Dataset.

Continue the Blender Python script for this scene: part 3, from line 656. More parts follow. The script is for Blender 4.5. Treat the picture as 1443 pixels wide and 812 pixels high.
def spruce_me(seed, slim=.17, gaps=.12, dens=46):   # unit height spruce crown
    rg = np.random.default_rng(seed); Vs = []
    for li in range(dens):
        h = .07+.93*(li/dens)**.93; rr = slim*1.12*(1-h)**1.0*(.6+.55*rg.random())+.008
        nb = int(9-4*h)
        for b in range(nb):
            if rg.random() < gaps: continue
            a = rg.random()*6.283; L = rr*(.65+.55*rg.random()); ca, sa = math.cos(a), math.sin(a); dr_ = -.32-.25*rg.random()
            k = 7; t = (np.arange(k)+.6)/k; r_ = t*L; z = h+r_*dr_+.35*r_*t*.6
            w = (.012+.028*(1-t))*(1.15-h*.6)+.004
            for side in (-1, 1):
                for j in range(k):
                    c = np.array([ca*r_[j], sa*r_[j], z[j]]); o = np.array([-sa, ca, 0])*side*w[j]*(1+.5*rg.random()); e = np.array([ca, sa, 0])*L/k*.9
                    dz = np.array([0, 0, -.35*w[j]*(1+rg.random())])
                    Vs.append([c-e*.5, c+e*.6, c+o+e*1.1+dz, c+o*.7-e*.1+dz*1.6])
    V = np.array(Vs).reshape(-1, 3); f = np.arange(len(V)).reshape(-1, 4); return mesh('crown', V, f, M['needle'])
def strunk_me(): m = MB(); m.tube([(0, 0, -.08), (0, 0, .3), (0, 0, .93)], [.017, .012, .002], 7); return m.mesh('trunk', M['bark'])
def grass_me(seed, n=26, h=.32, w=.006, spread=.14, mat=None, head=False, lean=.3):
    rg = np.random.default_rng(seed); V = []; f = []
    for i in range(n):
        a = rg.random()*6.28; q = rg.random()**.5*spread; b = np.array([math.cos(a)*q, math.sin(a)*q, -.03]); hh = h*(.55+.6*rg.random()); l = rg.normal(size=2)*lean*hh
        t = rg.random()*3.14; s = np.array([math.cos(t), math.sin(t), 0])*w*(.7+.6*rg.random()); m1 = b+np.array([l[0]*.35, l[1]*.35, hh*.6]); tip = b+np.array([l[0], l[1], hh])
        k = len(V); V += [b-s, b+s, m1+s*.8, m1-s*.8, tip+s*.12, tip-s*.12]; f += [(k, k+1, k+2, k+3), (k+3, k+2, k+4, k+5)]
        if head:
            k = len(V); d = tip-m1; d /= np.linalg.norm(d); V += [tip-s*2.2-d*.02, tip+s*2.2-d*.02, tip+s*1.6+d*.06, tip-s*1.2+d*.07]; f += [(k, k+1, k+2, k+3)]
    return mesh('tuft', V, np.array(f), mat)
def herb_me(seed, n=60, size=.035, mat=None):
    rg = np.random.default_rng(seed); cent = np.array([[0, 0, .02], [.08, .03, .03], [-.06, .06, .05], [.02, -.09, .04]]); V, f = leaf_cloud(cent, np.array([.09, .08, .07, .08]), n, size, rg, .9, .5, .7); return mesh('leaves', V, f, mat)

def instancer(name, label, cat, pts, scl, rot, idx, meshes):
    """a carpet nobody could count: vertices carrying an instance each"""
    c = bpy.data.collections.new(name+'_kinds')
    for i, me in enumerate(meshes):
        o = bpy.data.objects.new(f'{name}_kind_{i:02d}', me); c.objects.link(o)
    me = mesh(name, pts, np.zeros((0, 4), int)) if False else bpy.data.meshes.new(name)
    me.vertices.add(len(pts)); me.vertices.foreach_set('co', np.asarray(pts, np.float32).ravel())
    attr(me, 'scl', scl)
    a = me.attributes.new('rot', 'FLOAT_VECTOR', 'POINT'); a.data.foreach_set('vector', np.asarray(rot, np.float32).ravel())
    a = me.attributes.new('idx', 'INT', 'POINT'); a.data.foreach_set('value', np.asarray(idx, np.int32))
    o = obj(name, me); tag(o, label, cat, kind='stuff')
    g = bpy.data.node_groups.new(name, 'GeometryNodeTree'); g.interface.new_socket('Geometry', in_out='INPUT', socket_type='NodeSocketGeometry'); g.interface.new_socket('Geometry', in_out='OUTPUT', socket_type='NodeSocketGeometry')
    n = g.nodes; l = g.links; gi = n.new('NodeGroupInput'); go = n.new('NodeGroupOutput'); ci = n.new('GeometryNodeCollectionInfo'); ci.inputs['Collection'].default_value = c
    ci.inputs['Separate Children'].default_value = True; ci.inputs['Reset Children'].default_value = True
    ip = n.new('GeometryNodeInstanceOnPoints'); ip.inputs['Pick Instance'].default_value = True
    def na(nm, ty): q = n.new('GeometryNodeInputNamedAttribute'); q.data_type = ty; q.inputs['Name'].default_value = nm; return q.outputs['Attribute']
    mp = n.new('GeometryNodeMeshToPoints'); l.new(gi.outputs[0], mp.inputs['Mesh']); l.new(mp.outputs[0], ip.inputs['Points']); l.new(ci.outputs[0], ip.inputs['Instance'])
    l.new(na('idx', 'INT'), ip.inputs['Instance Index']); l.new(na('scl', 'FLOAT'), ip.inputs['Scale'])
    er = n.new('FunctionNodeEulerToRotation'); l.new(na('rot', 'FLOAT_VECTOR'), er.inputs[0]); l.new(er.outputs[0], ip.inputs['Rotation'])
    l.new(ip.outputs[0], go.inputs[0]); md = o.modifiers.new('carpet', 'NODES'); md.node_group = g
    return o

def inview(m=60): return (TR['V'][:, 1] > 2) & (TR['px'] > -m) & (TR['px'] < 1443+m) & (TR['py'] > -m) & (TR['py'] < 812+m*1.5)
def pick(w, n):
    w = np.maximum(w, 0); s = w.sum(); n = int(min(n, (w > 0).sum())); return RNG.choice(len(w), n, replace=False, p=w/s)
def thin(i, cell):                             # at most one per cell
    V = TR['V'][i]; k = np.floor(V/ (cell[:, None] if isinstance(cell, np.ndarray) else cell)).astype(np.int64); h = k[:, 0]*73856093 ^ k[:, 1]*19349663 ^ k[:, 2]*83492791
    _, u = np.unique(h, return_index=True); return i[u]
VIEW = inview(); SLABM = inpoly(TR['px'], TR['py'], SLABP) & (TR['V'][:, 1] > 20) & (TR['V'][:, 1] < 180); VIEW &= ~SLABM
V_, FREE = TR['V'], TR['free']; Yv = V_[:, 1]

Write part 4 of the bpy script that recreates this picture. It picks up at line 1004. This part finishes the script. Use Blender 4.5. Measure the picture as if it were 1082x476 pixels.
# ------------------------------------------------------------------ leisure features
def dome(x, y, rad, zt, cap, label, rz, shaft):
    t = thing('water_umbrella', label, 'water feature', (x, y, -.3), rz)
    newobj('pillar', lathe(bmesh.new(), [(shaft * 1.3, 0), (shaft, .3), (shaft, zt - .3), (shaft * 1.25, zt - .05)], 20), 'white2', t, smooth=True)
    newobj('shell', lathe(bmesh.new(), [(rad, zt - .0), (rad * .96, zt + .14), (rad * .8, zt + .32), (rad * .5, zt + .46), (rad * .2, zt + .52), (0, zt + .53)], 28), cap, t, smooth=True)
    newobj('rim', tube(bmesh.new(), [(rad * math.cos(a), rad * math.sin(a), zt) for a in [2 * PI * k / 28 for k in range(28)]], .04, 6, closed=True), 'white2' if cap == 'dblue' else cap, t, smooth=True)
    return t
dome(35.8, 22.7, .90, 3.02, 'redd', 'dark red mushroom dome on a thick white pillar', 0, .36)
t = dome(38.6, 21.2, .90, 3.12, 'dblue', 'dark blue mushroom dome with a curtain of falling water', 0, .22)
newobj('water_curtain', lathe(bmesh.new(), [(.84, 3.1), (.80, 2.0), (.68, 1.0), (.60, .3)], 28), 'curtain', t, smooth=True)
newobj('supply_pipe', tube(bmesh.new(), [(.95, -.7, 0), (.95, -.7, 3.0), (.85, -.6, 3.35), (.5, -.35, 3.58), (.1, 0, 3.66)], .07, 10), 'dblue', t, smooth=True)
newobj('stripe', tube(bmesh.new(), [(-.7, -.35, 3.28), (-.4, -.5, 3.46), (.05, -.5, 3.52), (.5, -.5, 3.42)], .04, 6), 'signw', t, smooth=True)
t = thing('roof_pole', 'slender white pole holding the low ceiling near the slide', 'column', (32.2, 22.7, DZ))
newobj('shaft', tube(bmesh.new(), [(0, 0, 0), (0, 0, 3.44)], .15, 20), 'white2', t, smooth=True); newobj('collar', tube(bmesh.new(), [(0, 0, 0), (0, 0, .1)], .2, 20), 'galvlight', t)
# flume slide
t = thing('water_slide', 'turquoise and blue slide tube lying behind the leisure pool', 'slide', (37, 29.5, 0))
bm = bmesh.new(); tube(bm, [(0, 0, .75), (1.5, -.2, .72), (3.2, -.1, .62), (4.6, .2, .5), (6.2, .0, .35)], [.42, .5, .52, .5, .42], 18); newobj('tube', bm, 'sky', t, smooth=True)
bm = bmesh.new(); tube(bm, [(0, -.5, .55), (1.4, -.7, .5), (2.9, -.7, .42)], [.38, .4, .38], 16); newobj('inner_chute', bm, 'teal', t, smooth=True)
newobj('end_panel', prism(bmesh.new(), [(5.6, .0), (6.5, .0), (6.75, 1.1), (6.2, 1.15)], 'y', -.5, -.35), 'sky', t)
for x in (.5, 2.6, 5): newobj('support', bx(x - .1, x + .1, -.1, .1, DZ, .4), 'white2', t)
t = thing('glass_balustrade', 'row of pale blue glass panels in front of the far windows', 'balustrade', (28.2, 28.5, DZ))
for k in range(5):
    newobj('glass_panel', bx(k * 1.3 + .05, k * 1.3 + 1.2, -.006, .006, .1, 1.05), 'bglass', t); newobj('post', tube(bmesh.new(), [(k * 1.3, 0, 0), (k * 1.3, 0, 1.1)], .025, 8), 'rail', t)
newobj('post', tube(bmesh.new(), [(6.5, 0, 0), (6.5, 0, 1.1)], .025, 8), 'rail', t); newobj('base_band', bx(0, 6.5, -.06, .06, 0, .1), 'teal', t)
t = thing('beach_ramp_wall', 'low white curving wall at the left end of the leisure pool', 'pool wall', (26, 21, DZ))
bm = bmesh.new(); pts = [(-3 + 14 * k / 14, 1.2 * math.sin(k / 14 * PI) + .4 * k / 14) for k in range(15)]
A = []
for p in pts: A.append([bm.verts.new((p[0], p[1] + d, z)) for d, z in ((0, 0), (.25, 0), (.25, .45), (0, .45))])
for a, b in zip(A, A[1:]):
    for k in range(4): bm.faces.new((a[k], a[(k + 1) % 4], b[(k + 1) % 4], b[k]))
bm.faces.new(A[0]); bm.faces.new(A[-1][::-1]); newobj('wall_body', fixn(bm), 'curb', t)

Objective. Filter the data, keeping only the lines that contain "part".

Exercise response.
Continue the Blender Python script for this scene: part 3, from line 656. More parts follow. The script is for Blender 4.5. Treat the picture as 1443 pixels wide and 812 pixels high.
Write part 4 of the bpy script that recreates this picture. It picks up at line 1004. This part finishes the script. Use Blender 4.5. Measure the picture as if it were 1082x476 pixels.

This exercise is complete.